Set problem: Only a number is expected: how many lines in the data below contain the word "were".

Material for this exercise:
+===+

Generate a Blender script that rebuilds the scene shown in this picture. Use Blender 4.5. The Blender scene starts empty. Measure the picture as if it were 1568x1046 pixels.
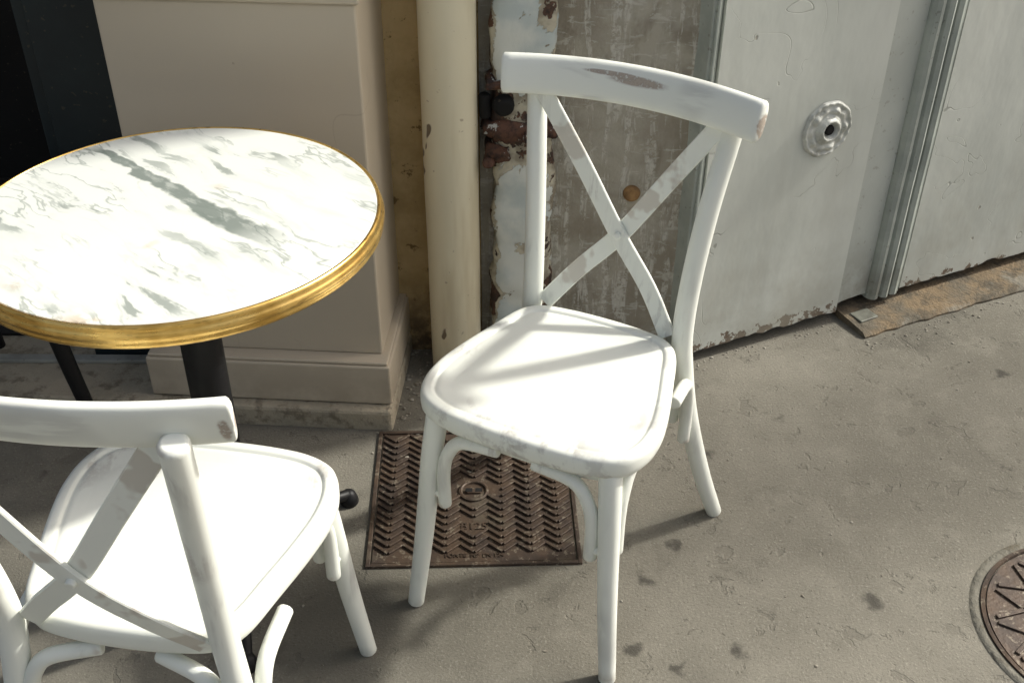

+===+

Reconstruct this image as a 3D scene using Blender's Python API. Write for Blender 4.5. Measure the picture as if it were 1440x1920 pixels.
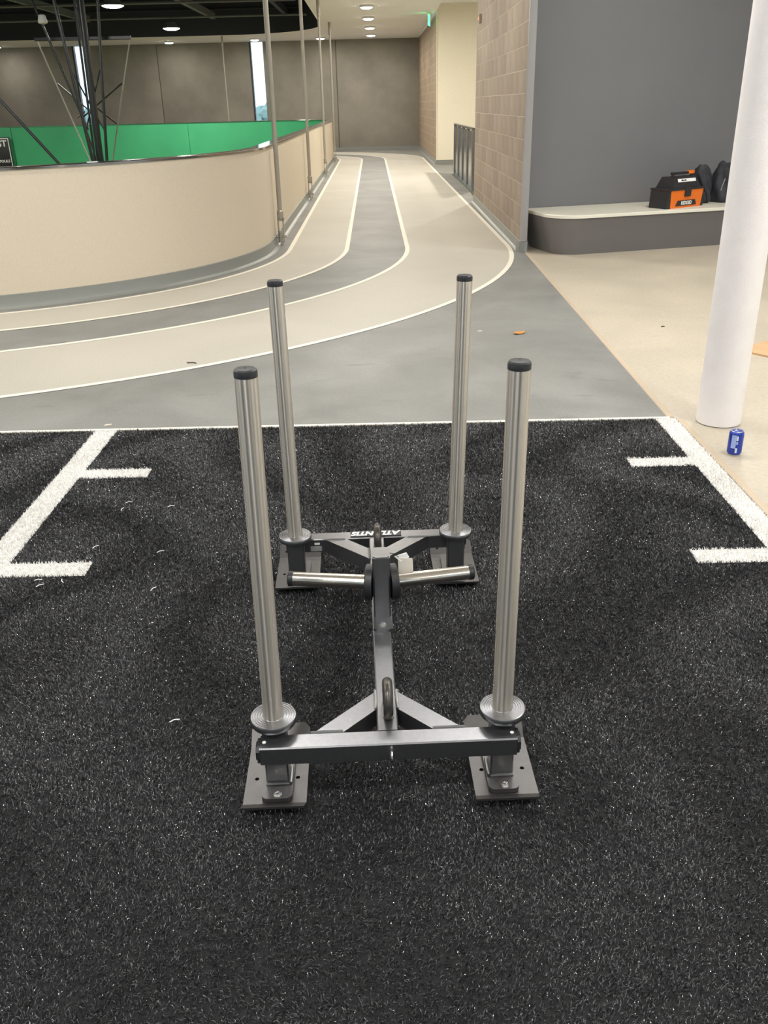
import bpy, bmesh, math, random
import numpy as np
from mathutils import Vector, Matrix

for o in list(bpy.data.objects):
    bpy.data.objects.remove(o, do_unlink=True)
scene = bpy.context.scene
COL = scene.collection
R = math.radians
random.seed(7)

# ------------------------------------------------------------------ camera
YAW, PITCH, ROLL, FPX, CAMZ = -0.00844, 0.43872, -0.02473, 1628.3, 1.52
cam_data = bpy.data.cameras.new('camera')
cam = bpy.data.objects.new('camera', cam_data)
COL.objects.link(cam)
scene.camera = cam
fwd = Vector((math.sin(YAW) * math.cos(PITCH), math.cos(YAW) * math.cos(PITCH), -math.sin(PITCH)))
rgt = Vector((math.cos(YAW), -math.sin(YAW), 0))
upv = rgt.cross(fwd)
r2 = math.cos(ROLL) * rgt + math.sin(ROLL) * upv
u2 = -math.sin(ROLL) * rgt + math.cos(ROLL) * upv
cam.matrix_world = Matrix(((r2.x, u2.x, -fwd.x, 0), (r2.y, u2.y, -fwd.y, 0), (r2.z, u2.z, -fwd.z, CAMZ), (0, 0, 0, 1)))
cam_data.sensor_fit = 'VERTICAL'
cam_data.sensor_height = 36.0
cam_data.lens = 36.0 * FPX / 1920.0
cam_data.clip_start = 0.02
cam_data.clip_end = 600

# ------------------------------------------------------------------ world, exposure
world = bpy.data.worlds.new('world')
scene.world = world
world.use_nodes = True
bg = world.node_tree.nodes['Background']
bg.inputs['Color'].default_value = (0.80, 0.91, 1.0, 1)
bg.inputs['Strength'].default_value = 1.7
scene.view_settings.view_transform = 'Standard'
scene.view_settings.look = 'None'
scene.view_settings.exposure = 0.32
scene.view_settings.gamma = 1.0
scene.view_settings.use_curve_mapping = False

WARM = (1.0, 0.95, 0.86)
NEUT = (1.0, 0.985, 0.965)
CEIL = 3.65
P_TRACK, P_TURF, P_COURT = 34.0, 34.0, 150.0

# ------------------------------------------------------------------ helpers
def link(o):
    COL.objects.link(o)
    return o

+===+

Solution to this problem: 2